Sankara, çok az aydınlatılmış bir sıraya oturmuş. Bu sıra yuvarlak bir mekanizmanın kenarına iliştirilmiş. Uzun zamandır orada, karanlığa alışmış. O mekân, kendi mekânı; Shakespeare’in ‘küresine’ benzeyen yuvarlak bir tiyatro ya da sanki bir müzenin sirki. Shakespeare’in karakterleri, cinayet mahallini yani küçük ahşap tiyatronun sahnesini tekrardan ziyarete geliyorlar. Eserdeki ihtişam, minyatür kuklaların ağızlarında hayat buluyor. Bir tarafta, toprakla dolu torbadaki kafatası; başka tarafta yüzü belirsiz bir yaratığın başına konulmak istenen taç: Sahneler oynanmıyor, anlatılıyor. Anlatılanlar zehirlerin, katliamların, devrilen saltanatların hikâyeleri. Katiller, önümüzde! Yiyecek içecek servis ediyorlar. Bardaklarımıza zehir katmışlar mıdır?
‘Tiyatro fabrikatörü’
Odile Sankara hikâyeci, efsaneleri aktaran gezici bir ‘troubadour’. Bu kadın tekstin mekanizmasında aktif rolde: Eski ahşap tiyatrosunun kumandaları elinin altında; öyle ki mini minnacık karakterlerin ve hayaletlerin avına çıkıyor; onları gece daldıkları derin uykularından uyandırıyor. Kralların trajik ölümlerinin hikâyesini anlatıyor. Odile, öfkeden sessizliğe, cinayetten çılgınlığa doğru yol alıyor.
Oyunu sahneye koyan, 1961 Buenos Aires doğumlu Ezéquiel Garcia-Romeu, tiyatrodaki farklı dokunuşları arayan, çocuklar için sahneye koyduğu operalarla ünlenmiş, Avignon Festivali’nin vazgeçilmezi, Robert Lepage ile kurduğu drama sanatında yeni teknolojilerle deneysel tiyatronun ustalarındandır. Ona ‘tiyatro fabrikatörü’ deniyor.

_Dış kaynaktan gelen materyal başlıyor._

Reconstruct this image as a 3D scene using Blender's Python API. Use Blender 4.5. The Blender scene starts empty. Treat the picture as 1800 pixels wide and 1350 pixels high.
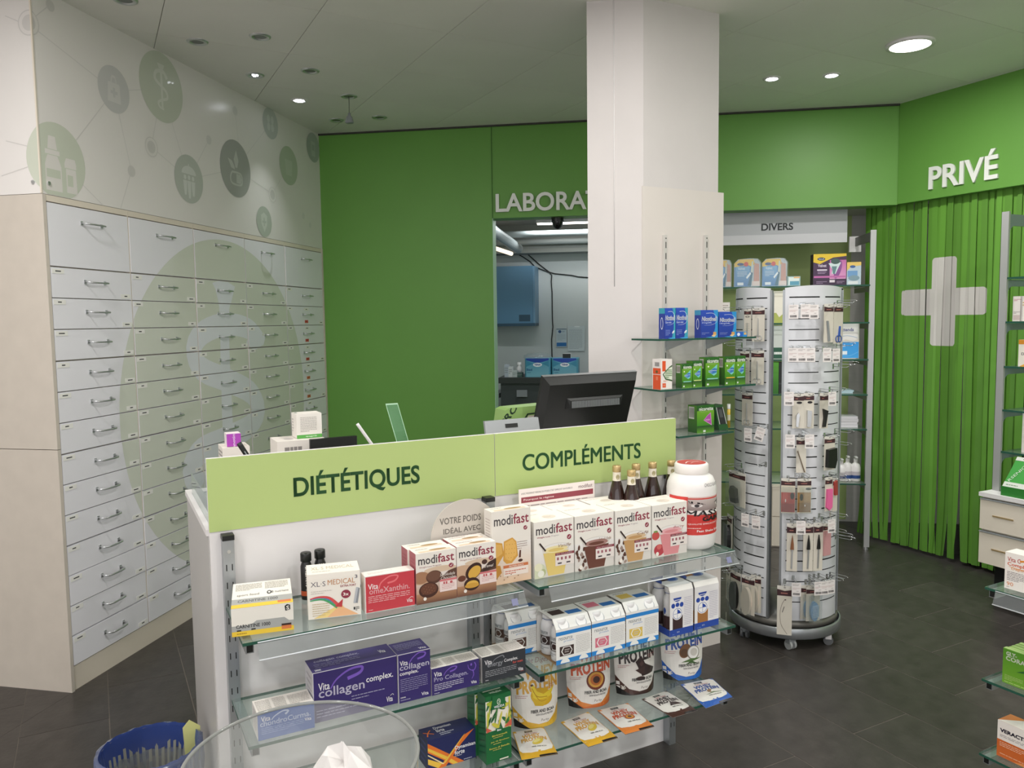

‘Shakespeare’in Sofrası’, 14. ve 15. yy. İngilteresinde, iktidar mücadelesinin tarihi akışını da ortaya çıkarıyor. Her trajedide tarih bir çember çizip başa dönüyor. Tekrarlanan çemberler, birbirini takip eden saltanatlar… Her saltanatta, hükümdarın cinayet listesi yer almakta… Bütün krallar, oyunda aslında tek bir kral. Her biri içinde II. Henry, III. Richard, Hamlet, Macbeth, Lear’i barındırıyor.